There’s no doubt that we can all be suckers for snapping up products with such endorsements because we naturally perceive them to be a cut above the rest. More recently, the same trend has developed in the case of TV chef-endorsed restaurants. Jamie Oliver has his own chain of Italian restaurants, as does Marco Pierre White. And you can add Gino D’Acampo to that growing list, as the Naples-born Italian now has his own native cuisine eateries under the moniker of My Restaurant.

But when it comes to chef-endorsed restaurants, are we getting too carried away with personality? And do these businesses exist purely of their name? Promising ‘to serve real Italian food as it should be’, we visited Gino D’Acampo’s Harrogate restaurant to find out for ourselves.

Our first impressions of the Parliament Street restaurant were positive because upon arrival, we were warmly greeted by the front of house staff and offered complimentary glasses of prosecco. There was a real ambience about the place, and there could be no denying that the restaurant’s décor and furnishings were all very easy on the eye.

As Gino mentions on his website, the food menu is packed with dishes featured in his own cookery books and TV programmes, with each one noted underneath the corresponding dish on the menu. This is a nice touch, as it essentially authenticates each dish as one that has been personally crafted and endorsed by Gino himself.

To start, we had Crispy Cod Bruschetta (Lemon Mayonnaise & Toasted Ciabatta) and King Prawn Bruschetta (Chilli Mayonnaise & Toasted Ciabatta). The Crispy Cod proved a lovely, little dish, with the lemon flavouring perfectly accompanying the fish. The cod was delicious and cooked to absolute melt-in-your-mouth perfection, while the King Prawn was similarly flavoursome, with a particularly intense chilli edge. Both starters were taken from Gino’s book A Taste of the Sun.

Our mains were much more extravagant as we had 8oz Fillet Steak Medallions (flamed with Brandy, Green Peppercorns & Hand Cut Chips) and Linguine with Lobster (Cherry Tomatoes, White Wine, Garlic, Chilli & Parsley).

Ordered rare, the steak medallions were extremely tender and cooked perfectly as requested. As per fillet steak generally, these were excellent cuts of meat with no fat or gristle to be seen anywhere, though the meal might have been even better with some accompanying vegetables on the side.

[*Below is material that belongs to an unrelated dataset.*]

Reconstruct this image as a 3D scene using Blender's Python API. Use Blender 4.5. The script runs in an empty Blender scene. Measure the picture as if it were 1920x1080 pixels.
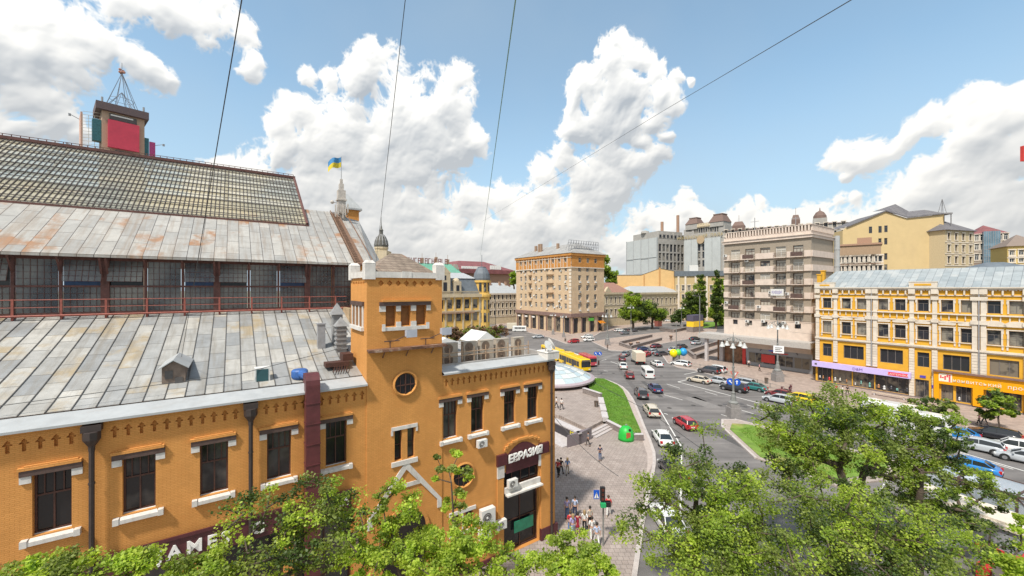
import bpy, math, random
import numpy as np
from mathutils import Vector, Matrix
D = bpy.data; SC = bpy.context.scene; COL = SC.collection
R = math.radians; PI = math.pi
random.seed(7); np.random.seed(7)

# ---------------------------------------------------------------- camera, sky, sun, exposure
F, HC = 750.0, 19.0
cam = D.cameras.new('camera'); camo = D.objects.new('camera', cam); COL.objects.link(camo)
camo.location = (0, 0, HC); camo.rotation_euler = (R(90), 0, 0)
cam.sensor_width = 36; cam.lens = 36 * F / 1920; cam.clip_start = .1; cam.clip_end = 5000
SC.camera = camo
SUN_EL, SUN_H = 56, (-.52, -.85)              # sun to the left and behind the viewer
w = D.worlds.new('World'); SC.world = w; w.use_nodes = True
SC.view_settings.view_transform = 'Standard'; SC.view_settings.look = 'None'
SC.view_settings.exposure = 0.88; SC.view_settings.gamma = 1; SC.view_settings.use_curve_mapping = False
sd = D.lights.new('sun', 'SUN'); sd.energy = 2.7; sd.angle = R(4); sd.color = (1, .95, .87)
so = D.objects.new('sun', sd); COL.objects.link(so)
_d = Vector((SUN_H[0], SUN_H[1], 0)).normalized() * math.cos(R(SUN_EL)); _d.z = math.sin(R(SUN_EL))
so.rotation_euler = _d.to_track_quat('Z', 'Y').to_euler()

def cloud_image(W=4608):
    """cumulus heaps computed per direction of the sky: colour and cover, for the world's environment"""
    blobs = [(60,25,95),(150,75,75),(60,105,75),(135,125,52),(15,90,60),(-60,40,120),(-80,140,80),(225,-5,45),(320,12,55),(392,42,50),(445,68,34),
      (468,128,24),(400,15,40),(250,115,30),(290,138,38),(322,158,18),(75,195,50),(112,232,52),(30,235,45),(150,255,32),(0,265,50),(-60,230,80),
      (690,98,30),(702,150,62),(575,145,18),(618,152,20),(557,205,38),(520,230,35),(855,155,35),(835,205,62),(888,262,30),(800,235,75),(745,190,50),
      (700,285,110),(610,300,82),(545,290,55),(480,322,42),(425,308,18),(785,330,80),(842,290,45),(640,370,90),(560,355,65),(750,400,95),(690,440,80),(820,450,80),
      (885,395,48),(940,372,36),(1012,322,27),(1020,362,40),(980,420,65),(900,450,60),(1060,420,60),(960,470,70),
      (1166,78,20),(1150,120,44),(1198,108,34),(1102,158,40),(1080,192,32),(1168,182,62),(1222,140,26),(1122,222,52),(1078,245,24),(1180,232,44),(1150,285,36),
      (1272,150,16),(1300,163,9),(1258,190,22),(1230,228,22),(1208,268,24),(1250,252,14),(1188,312,34),(1130,322,44),(1082,332,32),(1140,362,48),(1100,402,52),
      (1228,412,38),(1287,368,20),(1200,422,34),(1282,398,22),(1400,400,24),(1430,386,16),(1490,394,16),(1555,386,24),(1588,380,14),(1350,412,14),(1370,422,30),(1470,420,40),
      (1592,290,34),(1640,290,38),(1690,278,34),(1720,248,36),(1762,225,44),(1815,195,36),(1862,218,60),(1930,205,58),(1842,262,52),(1905,300,80),
      (1745,318,36),(1700,380,45),(1762,365,70),(1850,380,85),(1590,328,12),(1885,410,60),(2000,260,110),(2060,380,140),(1650,420,40),(1560,425,50),(450,400,60),(395,345,38),(520,420,70),(610,450,80),(760,460,90),(860,485,80),(960,490,80),(1080,470,60),(1180,465,50),(1250,445,45),(1305,425,32),(1440,425,40),(1525,418,42),(1620,430,40),(1700,440,60),(1800,450,80),(1060,300,26),(1240,180,22),(650,240,40),(1230,300,30)]
    rg = np.random.RandomState(5); H0 = W // 2; r0 = int(H0 * .5) - 20
    rows = np.arange(r0, H0); el = ((rows + .5) / H0 - .5) * PI; phi = (.5 - (np.arange(W) + .5) / W) * 2 * PI; az = (PI / 2 - phi + PI) % (2 * PI) - PI
    A, E_ = np.meshgrid(az.astype(np.float32), el.astype(np.float32))
    def perlin(x, y, px):
        t = rg.rand(512, px) * 2 * PI; gx, gy = np.cos(t).astype(np.float32), np.sin(t).astype(np.float32)
        xi = np.floor(x).astype(np.int32); yi = np.floor(y).astype(np.int32); fx = x - xi; fy = y - yi; xi %= px; yi %= 512; x1 = (xi + 1) % px; y1 = (yi + 1) % 512
        u = fx * fx * fx * (fx * (fx * 6 - 15) + 10); v = fy * fy * fy * (fy * (fy * 6 - 15) + 10)
        a = gx[yi, xi] * fx + gy[yi, xi] * fy; b = gx[yi, x1] * (fx - 1) + gy[yi, x1] * fy; c = gx[y1, xi] * fx + gy[y1, xi] * (fy - 1); d = gx[y1, x1] * (fx - 1) + gy[y1, x1] * (fy - 1)
        return (a + u * (b - a)) * (1 - v) + (c + u * (d - c)) * v
    k = 1 / (2 * PI)
    w1 = perlin(A * k * 60, E_ * k * 60, 60); w2 = perlin(A * k * 60 + 7.3, E_ * k * 60 + 3.1, 60); w3 = perlin(A * k * 170, E_ * k * 170, 170); w4 = perlin(A * k * 170, E_ * k * 170 + 9.7, 170)
    Aw = A + .024 * w1 + .010 * w3; Ew = E_ + .024 * w2 + .010 * w4
    f = np.full(A.shape, -1.0, np.float32)
    r = random.Random(3); lst = []
    for x, y, q in blobs:
        v = Vector((x - 960, F, 540 - y)); lst.append((math.atan2(v.x, v.y), math.asin(v.z / v.length), q / v.length * (1.03 if x > 560 or y > 290 else .92)))
    for i in range(46): lst.append((r.uniform(1.1, 2 * PI - 1.1), r.uniform(.12, 1.15), r.uniform(.10, .24)))  # random clouds out of view, added for the light they give
    for a0, e0, rad in lst:
        dy = (E_[:, 0] > e0 - rad * 1.3 - .05) & (E_[:, 0] < e0 + rad * 1.3 + .05); iy = np.where(dy)[0]; sl = slice(iy[0], iy[-1] + 1)
        da = np.abs((Aw[sl] - a0 + PI) % (2 * PI) - PI) * math.cos(e0); d = np.sqrt(da * da + (Ew[sl] - e0) ** 2); v = 1 - d / rad
        g = f[sl]; hh = np.clip((.25 - np.abs(g - v)) / .25, 0, 1); f[sl] = np.maximum(g, v) + hh * hh * .0625
    bil = np.zeros_like(f); fb = np.zeros_like(f); amp = 1.0; ba = (.45, .95, .85, .60, .42, .28)
    for o, fr in enumerate((64, 128, 256, 512, 1000, 1900)):
        n = perlin(Aw * k * fr + o * 3.7, Ew * k * fr + o * 1.9, fr); bil += ba[o] * (.30 - np.abs(n)); fb += amp * n; amp *= .66
    h = f + .42 * bil + .55 * fb
    cov = np.clip((h - .11) / .36, 0, 1); cov = cov * cov * (3 - 2 * cov)
    # relief shading: a height from the cover field, lit from the upper left, with greyer bases
    def blur(a, n):
        for _ in range(2):
            c = np.cumsum(np.concatenate([a[:, -n - 1:], a, a[:, :n]], 1), 1); a = (c[:, 2 * n + 1:] - c[:, :-2 * n - 1]) / (2 * n + 1)
            p = np.concatenate([np.repeat(a[:1], n + 1, 0), a, np.repeat(a[-1:], n, 0)], 0); c = np.cumsum(p, 0, dtype=np.float64); a = ((c[2 * n + 1:] - c[:-2 * n - 1]) / (2 * n + 1)).astype(np.float32)
        return a
    hc = np.clip(h - .1, 0, None); s_ = W / 4608
    hs = np.sqrt(hc + .02)
    def relief(q):
        gy = np.zeros_like(q); gy[1:-1] = (q[2:] - q[:-2]) / 2; gx = (np.roll(q, -1, 1) - np.roll(q, 1, 1)) / 2; return gx, gy
    lit = np.zeros_like(h)
    for n, wt in ((1, 2.6), (3, 4.6), (8, 7.0), (20, 9.0)):
        gx, gy = relief(blur(hs, max(1, int(n * s_)))); lit += wt * (-(gy) * .8 - gx * .35 * -1) / s_ ** -1
    up = np.zeros_like(h); cv = blur(np.clip(h, 0, 1.1), int(10 * s_))
    for q in (14, 34, 60, 95): up += np.concatenate([cv[int(q * s_):], np.zeros((int(q * s_), W), np.float32)], 0)
    shade = .99 + np.clip(lit * 1.25, -.5, .4) - .29 * np.clip(up - .85, 0, 2.0)
    shade = np.clip(shade, .12, 1.0)
    img = np.zeros((H0, W, 4), np.float32)
    img[r0:, :, 0] = shade; img[r0:, :, 1] = np.clip(blur(cov, int(40 * s_)), 0, 1); img[r0:, :, 2] = np.clip((h - .13) * 1.2, 0, 1); img[r0:, :, 3] = 1
    img[r0:, :, 1] = cov
    return img, W, H0
def sky_world():
    nt = w.node_tree; N = nt.nodes; L = nt.links; N.clear()
    out = N.new('ShaderNodeOutputWorld'); bg = N.new('ShaderNodeBackground')
    sky = N.new('ShaderNodeTexSky'); sky.sky_type = 'NISHITA'; sky.sun_disc = False
    sky.sun_elevation = R(SUN_EL); sky.sun_rotation = math.atan2(SUN_H[0], SUN_H[1])
    sky.air_density = SKYP[0]; sky.dust_density = SKYP[1]; sky.ozone_density = SKYP[2]; sky.altitude = 150
    px, W, H0 = cloud_image(); im = D.images.new('cloud_cover', W, H0, float_buffer=True, alpha=False); im.colorspace_settings.name = 'Non-Color'; im.pixels.foreach_set(px.ravel()); im.update(); im.pack()
    tc = N.new('ShaderNodeTexCoord'); te = N.new('ShaderNodeTexEnvironment'); te.image = im; te.interpolation = 'Cubic' if 0 else 'Linear'; L.new(tc.outputs['Generated'], te.inputs[0])
    sp = N.new('ShaderNodeSeparateColor'); L.new(te.outputs[0], sp.inputs[0]); sx = N.new('ShaderNodeSeparateXYZ'); L.new(tc.outputs['Generated'], sx.inputs[0])
    k = N.new('ShaderNodeVectorMath'); k.operation = 'MULTIPLY'; L.new(sky.outputs[0], k.inputs[0]); k.inputs[1].default_value = (SKYP[3], SKYP[3]*1.12, SKYP[3]*.96)
    low = N.new('ShaderNodeMapRange'); L.new(sx.outputs[2], low.inputs[0]); low.inputs[1].default_value = .0; low.inputs[2].default_value = .42; low.inputs[3].default_value = 1; low.inputs[4].default_value = 0
    vn = N.new('ShaderNodeTexNoise'); vn.inputs['Scale'].default_value = 2.5; vn.inputs['Detail'].default_value = 5; L.new(tc.outputs['Generated'], vn.inputs['Vector'])
    vr = N.new('ShaderNodeMapRange'); L.new(vn.outputs[0], vr.inputs[0]); vr.inputs[1].default_value = .4; vr.inputs[2].default_value = .75; vr.inputs[3].default_value = .22; vr.inputs[4].default_value = .44
    ml = N.new('ShaderNodeMath'); ml.operation = 'MULTIPLY_ADD'; L.new(low.outputs[0], ml.inputs[0]); ml.inputs[1].default_value = .72; L.new(vr.outputs[0], ml.inputs[2])
    m1 = N.new('ShaderNodeMixRGB'); L.new(ml.outputs[0], m1.inputs[0]); L.new(k.outputs[0], m1.inputs[1]); m1.inputs[2].default_value = VEIL + (1,)
    cr = N.new('ShaderNodeMixRGB'); L.new(sp.outputs[0], cr.inputs[0]); cr.inputs[1].default_value = CLD[0] + (1,); cr.inputs[2].default_value = CLD[1] + (1,)
    cl = N.new('ShaderNodeMixRGB'); lw = N.new('ShaderNodeMath'); lw.operation = 'MULTIPLY'; L.new(low.outputs[0], lw.inputs[0]); lw.inputs[1].default_value = .45; L.new(lw.outputs[0], cl.inputs[0]); L.new(cr.outputs[0], cl.inputs[1]); cl.inputs[2].default_value = CLD[2] + (1,)
    m2 = N.new('ShaderNodeMixRGB'); L.new(sp.outputs[1], m2.inputs[0]); L.new(m1.outputs[0], m2.inputs[1]); L.new(cl.outputs[0], m2.inputs[2])
    L.new(m2.outputs[0], bg.inputs[0]); bg.inputs[1].default_value = 1.0; L.new(bg.outputs[0], out.inputs[0])
SKYP = (.85, .5, 1.4, .142); VEIL = (.275, .335, .385); CLD = ((.22, .25, .285), (.60, .595, .575), (.50, .475, .43))
sky_world()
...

The dish that Gino claims would be his choice for a last supper certainly doesn’t fail to impress, as the lobster linguine truly is a fantastic pasta dish. Even with so many alternating flavours, the chilli, garlic and parsley were all equally enjoyable and we could appreciate them individually. The texture of the lobster was fine, moreish, and if you ask us, the perfect seafood dinner.

But even after all that, we powered on and ordered a pair of desserts to round off what had so far been an excellent evening of food. These were Crema Catalana (Catalan Style Crème Brûlée) and Caprese Tart (Almond & Chocolate Cake with Clotted Cream).

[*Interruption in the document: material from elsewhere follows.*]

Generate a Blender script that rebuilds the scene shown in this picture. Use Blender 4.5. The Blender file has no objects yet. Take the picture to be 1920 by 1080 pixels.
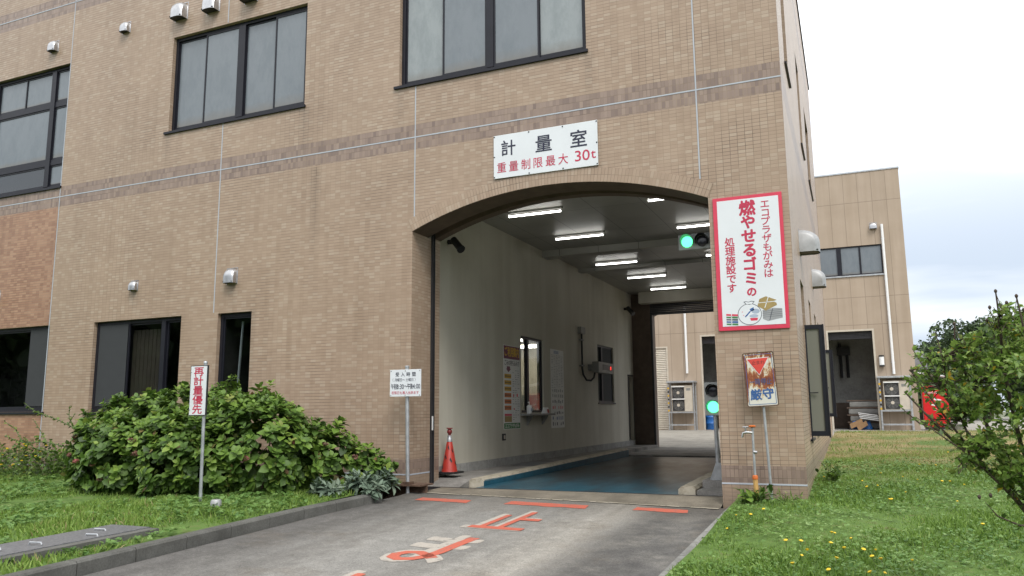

The Crème Brûlée was an impressive, light dessert. The rich custard base was topped with a layer of hard caramel, and served at the perfect temperature. This dessert was a joy to behold, while the tart was also a sweet tooth’s dream, though it could’ve benefitted from a more equal cream to cake ratio.

It’s fair to say that where many other TV chef-endorsed restaurant chains perhaps lean on their name as a way of making up for a lack of real culinary substance, that is no such issue with Gino D’Acampo’s Harrogate restaurant. More than anything, the essence of Gino’s character really seeps through the menu, as do his personal tales and anecdotes in relation to each dish. There are also details of where you can look to have a go at making it yourself and this really lends a sense of individualism that is so often lost on many restaurants of this kind.

Would we come back? Absolutely. This is chef-endorsed dining done right. Long live Gino!